Entries with scene source code:
** Start **

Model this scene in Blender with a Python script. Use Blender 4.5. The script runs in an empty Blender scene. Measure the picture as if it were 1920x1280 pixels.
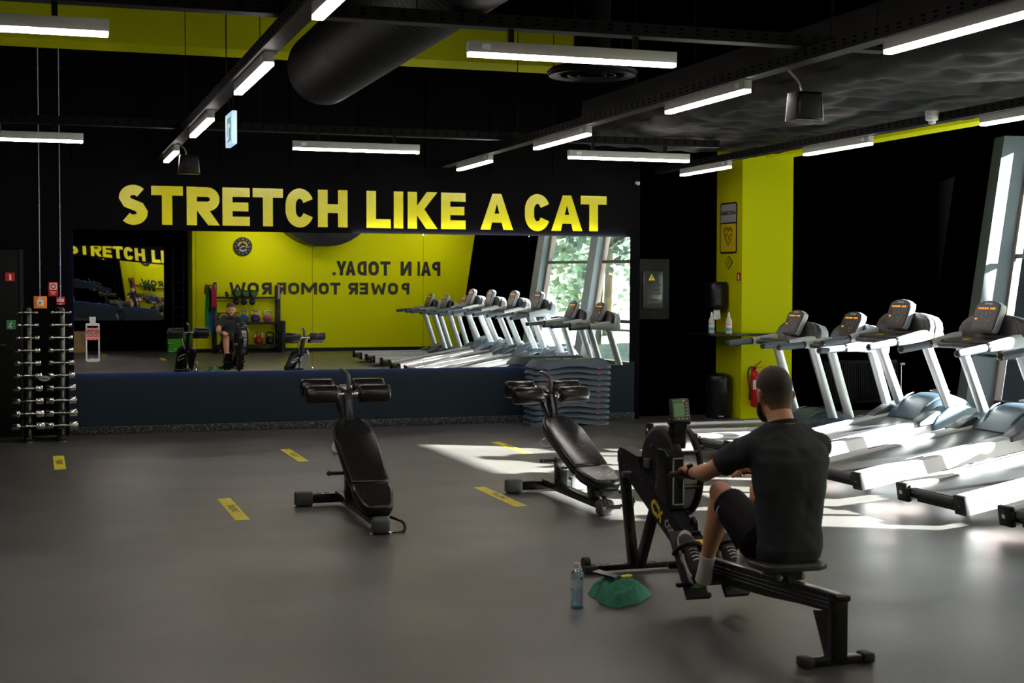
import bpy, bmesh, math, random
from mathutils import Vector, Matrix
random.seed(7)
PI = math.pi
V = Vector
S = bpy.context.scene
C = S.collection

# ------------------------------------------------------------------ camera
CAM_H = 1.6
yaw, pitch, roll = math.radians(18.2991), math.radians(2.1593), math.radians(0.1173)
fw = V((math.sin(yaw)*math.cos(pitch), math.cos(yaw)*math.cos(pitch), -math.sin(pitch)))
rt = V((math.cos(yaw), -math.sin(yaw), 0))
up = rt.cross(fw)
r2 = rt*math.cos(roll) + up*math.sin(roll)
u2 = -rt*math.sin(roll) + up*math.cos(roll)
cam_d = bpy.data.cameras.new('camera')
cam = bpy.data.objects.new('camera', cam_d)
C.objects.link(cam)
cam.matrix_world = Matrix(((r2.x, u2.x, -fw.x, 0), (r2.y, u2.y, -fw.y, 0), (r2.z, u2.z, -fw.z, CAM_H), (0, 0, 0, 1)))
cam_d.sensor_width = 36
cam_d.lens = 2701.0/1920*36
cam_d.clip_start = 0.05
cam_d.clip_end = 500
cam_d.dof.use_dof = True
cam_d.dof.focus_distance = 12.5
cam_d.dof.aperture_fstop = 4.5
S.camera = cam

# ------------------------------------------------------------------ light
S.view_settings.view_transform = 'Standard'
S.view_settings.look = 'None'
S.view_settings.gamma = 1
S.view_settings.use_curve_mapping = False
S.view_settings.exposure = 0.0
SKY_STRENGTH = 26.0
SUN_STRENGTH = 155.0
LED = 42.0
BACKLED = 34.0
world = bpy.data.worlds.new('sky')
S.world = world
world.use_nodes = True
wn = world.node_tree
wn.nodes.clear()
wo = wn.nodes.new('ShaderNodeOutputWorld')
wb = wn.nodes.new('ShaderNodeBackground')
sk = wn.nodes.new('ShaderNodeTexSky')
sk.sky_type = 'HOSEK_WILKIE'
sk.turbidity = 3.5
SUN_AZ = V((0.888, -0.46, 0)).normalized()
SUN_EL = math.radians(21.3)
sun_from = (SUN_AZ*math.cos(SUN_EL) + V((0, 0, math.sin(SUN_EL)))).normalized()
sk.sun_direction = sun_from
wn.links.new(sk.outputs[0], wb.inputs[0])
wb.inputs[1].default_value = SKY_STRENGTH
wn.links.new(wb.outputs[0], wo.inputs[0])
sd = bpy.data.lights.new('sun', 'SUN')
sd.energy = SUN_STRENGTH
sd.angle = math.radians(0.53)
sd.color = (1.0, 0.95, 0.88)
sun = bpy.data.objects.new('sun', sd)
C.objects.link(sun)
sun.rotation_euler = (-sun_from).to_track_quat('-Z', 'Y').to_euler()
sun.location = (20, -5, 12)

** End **
** Start **

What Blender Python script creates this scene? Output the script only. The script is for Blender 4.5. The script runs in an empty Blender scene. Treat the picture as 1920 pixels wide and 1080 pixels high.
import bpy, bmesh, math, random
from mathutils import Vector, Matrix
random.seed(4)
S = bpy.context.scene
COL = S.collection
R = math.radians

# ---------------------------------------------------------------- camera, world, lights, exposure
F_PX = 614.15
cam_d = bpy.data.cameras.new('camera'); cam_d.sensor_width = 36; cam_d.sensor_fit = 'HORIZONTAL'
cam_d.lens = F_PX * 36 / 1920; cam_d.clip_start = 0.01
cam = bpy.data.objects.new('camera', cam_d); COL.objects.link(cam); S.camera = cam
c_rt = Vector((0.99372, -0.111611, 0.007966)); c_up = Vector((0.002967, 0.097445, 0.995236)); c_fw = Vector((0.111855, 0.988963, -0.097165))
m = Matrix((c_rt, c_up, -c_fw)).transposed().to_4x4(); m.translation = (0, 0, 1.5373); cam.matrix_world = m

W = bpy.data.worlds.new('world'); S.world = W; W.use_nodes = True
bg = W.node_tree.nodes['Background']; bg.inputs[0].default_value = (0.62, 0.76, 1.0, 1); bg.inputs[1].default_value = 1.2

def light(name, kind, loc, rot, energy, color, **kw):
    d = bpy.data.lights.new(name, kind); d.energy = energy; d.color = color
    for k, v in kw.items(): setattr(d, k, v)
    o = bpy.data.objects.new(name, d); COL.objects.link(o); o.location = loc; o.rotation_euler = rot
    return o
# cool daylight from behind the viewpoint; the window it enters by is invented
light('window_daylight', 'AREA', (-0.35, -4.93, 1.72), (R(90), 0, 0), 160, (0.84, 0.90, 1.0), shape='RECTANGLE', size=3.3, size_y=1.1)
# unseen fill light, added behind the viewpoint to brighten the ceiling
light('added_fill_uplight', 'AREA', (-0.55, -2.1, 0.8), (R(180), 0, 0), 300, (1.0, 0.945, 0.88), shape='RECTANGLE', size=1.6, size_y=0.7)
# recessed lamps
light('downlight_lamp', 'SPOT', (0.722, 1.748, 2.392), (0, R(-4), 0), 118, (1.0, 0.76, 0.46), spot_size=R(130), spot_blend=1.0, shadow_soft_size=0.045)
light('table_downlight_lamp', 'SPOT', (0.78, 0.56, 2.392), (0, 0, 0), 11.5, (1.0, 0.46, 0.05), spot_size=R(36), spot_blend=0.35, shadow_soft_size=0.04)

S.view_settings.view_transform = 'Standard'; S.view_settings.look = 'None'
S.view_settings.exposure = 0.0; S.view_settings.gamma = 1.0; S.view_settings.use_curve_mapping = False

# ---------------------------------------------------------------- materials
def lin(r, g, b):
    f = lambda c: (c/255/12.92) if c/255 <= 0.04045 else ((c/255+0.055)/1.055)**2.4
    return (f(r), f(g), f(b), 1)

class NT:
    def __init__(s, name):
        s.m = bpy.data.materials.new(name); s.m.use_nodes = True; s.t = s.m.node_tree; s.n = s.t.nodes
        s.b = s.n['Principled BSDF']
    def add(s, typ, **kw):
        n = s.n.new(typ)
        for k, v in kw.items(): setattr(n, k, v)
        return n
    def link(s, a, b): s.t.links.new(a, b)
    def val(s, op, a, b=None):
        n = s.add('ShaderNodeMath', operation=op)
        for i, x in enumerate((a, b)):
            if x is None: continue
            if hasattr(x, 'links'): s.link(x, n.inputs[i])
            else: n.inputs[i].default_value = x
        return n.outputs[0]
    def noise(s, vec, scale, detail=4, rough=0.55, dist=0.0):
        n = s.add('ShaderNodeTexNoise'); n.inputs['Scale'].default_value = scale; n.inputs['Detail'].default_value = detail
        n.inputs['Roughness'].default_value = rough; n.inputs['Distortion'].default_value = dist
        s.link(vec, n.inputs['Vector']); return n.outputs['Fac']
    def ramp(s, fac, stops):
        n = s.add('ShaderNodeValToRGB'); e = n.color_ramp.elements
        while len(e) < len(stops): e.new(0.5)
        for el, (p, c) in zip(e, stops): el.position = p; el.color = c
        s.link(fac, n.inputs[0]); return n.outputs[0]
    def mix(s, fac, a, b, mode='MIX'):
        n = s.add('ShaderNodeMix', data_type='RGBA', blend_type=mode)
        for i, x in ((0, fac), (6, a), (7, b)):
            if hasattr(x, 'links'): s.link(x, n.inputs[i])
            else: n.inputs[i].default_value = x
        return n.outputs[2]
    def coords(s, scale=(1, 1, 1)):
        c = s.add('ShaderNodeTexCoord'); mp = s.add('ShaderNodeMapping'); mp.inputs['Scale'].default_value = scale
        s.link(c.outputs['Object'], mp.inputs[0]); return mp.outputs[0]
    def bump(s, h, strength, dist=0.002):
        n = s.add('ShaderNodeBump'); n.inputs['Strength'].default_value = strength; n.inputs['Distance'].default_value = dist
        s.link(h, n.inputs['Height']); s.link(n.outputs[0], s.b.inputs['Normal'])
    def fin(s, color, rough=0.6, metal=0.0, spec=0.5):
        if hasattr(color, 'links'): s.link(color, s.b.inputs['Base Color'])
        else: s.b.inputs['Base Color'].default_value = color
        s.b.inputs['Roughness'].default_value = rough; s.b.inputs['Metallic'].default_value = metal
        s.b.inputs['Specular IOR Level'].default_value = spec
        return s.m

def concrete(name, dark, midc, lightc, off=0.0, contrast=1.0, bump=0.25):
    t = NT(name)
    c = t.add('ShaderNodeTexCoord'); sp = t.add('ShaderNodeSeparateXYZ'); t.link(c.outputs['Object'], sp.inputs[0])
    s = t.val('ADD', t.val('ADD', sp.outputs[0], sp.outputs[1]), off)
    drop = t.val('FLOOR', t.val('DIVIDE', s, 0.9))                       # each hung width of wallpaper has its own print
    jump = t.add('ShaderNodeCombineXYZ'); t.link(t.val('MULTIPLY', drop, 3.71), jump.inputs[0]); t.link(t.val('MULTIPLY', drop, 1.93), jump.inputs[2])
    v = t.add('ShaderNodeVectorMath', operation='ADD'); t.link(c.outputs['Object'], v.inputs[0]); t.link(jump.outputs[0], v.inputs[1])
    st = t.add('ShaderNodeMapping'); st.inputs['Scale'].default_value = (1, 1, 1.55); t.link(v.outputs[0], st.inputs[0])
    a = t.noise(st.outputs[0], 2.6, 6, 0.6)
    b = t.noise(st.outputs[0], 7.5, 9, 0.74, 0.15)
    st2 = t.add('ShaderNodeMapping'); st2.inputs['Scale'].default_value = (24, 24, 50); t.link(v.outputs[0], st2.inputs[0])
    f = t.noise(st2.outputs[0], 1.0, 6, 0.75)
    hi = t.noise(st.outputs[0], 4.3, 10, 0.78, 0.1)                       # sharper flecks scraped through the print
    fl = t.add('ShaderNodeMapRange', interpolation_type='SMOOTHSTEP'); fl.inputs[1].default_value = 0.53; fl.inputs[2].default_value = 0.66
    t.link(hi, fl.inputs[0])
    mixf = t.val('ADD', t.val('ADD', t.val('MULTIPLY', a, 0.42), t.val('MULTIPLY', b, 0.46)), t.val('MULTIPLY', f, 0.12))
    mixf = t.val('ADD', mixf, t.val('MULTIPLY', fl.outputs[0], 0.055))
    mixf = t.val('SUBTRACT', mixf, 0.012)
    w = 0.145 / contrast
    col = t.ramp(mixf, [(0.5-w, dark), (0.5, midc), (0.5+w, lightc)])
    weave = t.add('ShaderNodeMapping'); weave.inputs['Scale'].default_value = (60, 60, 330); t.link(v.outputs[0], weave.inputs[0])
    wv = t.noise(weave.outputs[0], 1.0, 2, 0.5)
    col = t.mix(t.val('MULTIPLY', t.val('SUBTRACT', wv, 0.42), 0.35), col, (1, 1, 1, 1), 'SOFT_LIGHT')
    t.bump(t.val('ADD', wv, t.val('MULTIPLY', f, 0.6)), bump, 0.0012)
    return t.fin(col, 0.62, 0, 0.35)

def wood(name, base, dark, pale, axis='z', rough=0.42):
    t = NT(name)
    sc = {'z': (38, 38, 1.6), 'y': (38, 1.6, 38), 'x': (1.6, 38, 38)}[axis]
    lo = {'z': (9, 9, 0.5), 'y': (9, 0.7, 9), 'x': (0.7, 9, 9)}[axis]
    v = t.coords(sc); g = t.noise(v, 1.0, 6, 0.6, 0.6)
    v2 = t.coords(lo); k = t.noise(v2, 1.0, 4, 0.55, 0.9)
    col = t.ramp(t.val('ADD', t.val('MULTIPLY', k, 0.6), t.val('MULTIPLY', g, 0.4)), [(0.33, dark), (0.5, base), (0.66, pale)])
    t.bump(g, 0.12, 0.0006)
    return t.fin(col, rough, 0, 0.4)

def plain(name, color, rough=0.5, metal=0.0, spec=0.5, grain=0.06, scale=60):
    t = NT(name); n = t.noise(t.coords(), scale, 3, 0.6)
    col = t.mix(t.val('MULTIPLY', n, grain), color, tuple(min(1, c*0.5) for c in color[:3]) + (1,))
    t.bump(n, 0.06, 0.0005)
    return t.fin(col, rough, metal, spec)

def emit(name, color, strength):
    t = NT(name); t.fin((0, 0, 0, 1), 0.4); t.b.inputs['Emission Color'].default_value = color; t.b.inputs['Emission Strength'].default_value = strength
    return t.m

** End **

* Do this: Take the lines from the one holding "Model this scene" to the one holding "C = S.collection", both lines included, and give them again exactly, with no pictures.

* Exercise response:
Model this scene in Blender with a Python script. Use Blender 4.5. The script runs in an empty Blender scene. Measure the picture as if it were 1920x1280 pixels.
import bpy, bmesh, math, random
from mathutils import Vector, Matrix
random.seed(7)
PI = math.pi
V = Vector
S = bpy.context.scene
C = S.collection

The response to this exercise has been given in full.